Protest gegen Reform des Arbeitsrechts: Generalstreik in Frankreich
In Frankreich protestieren Gewerkschaften, Studenten- und Schülerorganisationen gegen eine geplante Reform des Arbeitsrechts – sie sei zu unternehmerfreundlich.
Aus Protest gegen die Pläne der sozialistischen Regierung blockierten Schüler zudem im Großraum Paris die Zugänge zu rund 50 Gymnasien, wie eine Schülerorganisation erklärte. Auch in anderen französischen Städten gab es Blockaden vor Schulen.
Die Gewerkschaften gehen schon seit Wochen gegen die Pläne von Präsident François Hollande für eine Lockerung des französischen Arbeitsrechts auf die Barrikaden. Anfang März demonstrierten landesweit nach Angaben der Behörden mehr als 200.000 Menschen gegen die Reform, die Organisatoren sprachen sogar von rund 450.000 Demonstranten. Bei Protesten von Schülern vor einer Woche kam es zu schweren Ausschreitungen.
Im Kampf gegen die Rekordarbeitslosigkeit wollen Hollande und sein Premierminister Manuel Valls unter anderem die 35-Stunde-Woche lockern und die Regeln für betriebsbedingte Kündigungen vereinfachen. Gewerkschaften und Studentenorganisationen, aber auch der linke Parteiflügel der regierenden Sozialisten kritisieren die Reform als zu unternehmerfreundlich – und das auch nach Zugeständnissen der Regierung.
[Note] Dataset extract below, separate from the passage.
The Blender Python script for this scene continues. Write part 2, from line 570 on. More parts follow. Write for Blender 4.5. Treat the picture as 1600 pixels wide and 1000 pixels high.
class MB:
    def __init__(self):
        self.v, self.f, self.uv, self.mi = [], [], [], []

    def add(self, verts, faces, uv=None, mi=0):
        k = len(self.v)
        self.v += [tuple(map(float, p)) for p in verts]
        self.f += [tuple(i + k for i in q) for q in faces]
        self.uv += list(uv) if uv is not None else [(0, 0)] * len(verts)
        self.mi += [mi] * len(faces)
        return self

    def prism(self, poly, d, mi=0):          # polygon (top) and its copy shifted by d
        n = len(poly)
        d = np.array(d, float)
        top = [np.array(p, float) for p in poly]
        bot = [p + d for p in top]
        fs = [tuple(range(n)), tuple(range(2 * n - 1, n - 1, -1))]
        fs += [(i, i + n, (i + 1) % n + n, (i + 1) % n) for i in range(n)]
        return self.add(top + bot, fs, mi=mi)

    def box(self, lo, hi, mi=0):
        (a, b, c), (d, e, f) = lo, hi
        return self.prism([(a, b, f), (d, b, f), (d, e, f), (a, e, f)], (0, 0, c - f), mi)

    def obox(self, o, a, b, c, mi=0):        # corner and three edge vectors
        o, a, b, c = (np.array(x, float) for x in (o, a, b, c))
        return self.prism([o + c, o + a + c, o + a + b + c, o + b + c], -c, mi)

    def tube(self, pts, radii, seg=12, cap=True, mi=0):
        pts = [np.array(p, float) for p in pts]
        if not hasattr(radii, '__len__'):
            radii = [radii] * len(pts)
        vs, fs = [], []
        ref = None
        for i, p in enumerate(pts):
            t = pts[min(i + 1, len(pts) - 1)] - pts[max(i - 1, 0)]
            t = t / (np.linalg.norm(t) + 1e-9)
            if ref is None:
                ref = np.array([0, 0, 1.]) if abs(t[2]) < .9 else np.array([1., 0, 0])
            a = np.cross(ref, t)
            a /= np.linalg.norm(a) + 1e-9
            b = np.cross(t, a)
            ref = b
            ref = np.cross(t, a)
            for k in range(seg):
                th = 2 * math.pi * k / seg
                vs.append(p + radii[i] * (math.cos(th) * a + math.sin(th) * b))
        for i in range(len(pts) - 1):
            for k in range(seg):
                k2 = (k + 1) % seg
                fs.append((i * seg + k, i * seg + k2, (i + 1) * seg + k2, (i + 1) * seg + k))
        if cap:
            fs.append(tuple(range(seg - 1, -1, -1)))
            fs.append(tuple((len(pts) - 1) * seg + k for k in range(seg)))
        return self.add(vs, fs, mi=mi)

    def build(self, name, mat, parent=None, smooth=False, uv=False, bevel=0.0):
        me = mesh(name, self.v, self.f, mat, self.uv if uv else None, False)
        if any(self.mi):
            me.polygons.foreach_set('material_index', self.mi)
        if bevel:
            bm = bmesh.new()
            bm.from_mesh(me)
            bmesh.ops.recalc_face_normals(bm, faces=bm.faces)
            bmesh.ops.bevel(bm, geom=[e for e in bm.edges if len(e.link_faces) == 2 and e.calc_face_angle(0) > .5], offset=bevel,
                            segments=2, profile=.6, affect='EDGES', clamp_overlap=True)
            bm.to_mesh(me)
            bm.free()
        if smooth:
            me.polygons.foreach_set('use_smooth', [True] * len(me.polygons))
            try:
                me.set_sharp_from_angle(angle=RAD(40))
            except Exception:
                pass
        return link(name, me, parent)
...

Das Kabinett hatte die Reform vergangene Woche beschlossen. Die Nationalversammlung wird ab dem 3. Mai im Plenum über das Vorhaben beraten. Bis dahin haben die Gewerkschaften bereits weitere Proteste angekündigt.
Die Knackpunkte des Vorhabens von Staatschef François Hollande im Überblick:
Lockerung der 35-Stunden-Woche
Prinzipiell werden Vereinbarungen innerhalb eines Unternehmens mehr Gewicht eingeräumt als Branchenvereinbarungen. So sollen künftig bereits Vereinbarungen zwischen den Mitarbeitern und der Leitung einer Firma ausreichen, um die Arbeitszeit für bis zu zwölf Wochen auf 46 Wochenstunden auszuweiten und den Lohnaufschlag für Überstunden von 25 Prozent auf zehn Prozent zu begrenzen.
Ursprünglich sollte den Chefs kleiner und mittlerer Unternehmen mit weniger als 50 Angestellten zudem erlaubt werden, alleine über eine weitere Lockerung der 35-Stunden-Woche zu entscheiden. Grundlage für die Bezahlung sollten Arbeitstage im Jahr und nicht mehr die Wochenarbeitsstunden sein. Die Regierung verzichtete aber auf das Vorhaben, sehr zum Leidwesen der Chefs kleiner Betriebe.
Klarere Regeln für betriebsbedingte Kündigungen
Präzisiert werden die Kriterien für betriebsbedingte Kündigungen, um Grauzonen abzuschaffen. Damit soll verhindert werden, dass Unternehmen von Arbeitsgerichten wegen unrechtmäßiger Kündigungen verurteilt werden. Betriebsbedingte Kündigungen sind künftig unter anderem möglich, wenn ein Unternehmen vier Quartale in Folge Auftragsrückgänge oder Umsatzeinbußen verzeichnet oder einen Umstrukturierungsplan für mehr Wettbewerbsfähigkeit vorlegt. Richter sollen sicherstellen, dass internationale Konzerne ihre wirtschaftlichen Probleme in Frankreich nicht aufbauschen, um Entlassungen zu rechtfertigen.
Eine empfohlene Obergrenze für Abfindungen
Ursprünglich wollte die Regierung eine fixe Obergrenze für Abfindungen nach einer unrechtmäßigen Kündigung einziehen. Nach scharfen Protesten von Gewerkschaften entschied sie sich aber dafür, lediglich einen nicht verpflichtenden Richtwert vorzugeben. Das wiederum hat den Zorn der Arbeitgeber erregt, die auf eine fixe Obergrenze pochen.
Arbeitszeiten für Jugendliche
Für besonderen Zorn bei Jugendlichen sorgten die Pläne, längere Arbeitszeiten für nicht volljährige Lehrlinge etwa im Bausektor zu erleichtern. Eine Erhöhung der Arbeitszeit von acht auf zehn Stunden pro Tag sollte ohne vorherige Genehmigung der Arbeitsinspektion möglich sein – angesichts der Proteste zog die Regierung das Vorhaben aber zurück.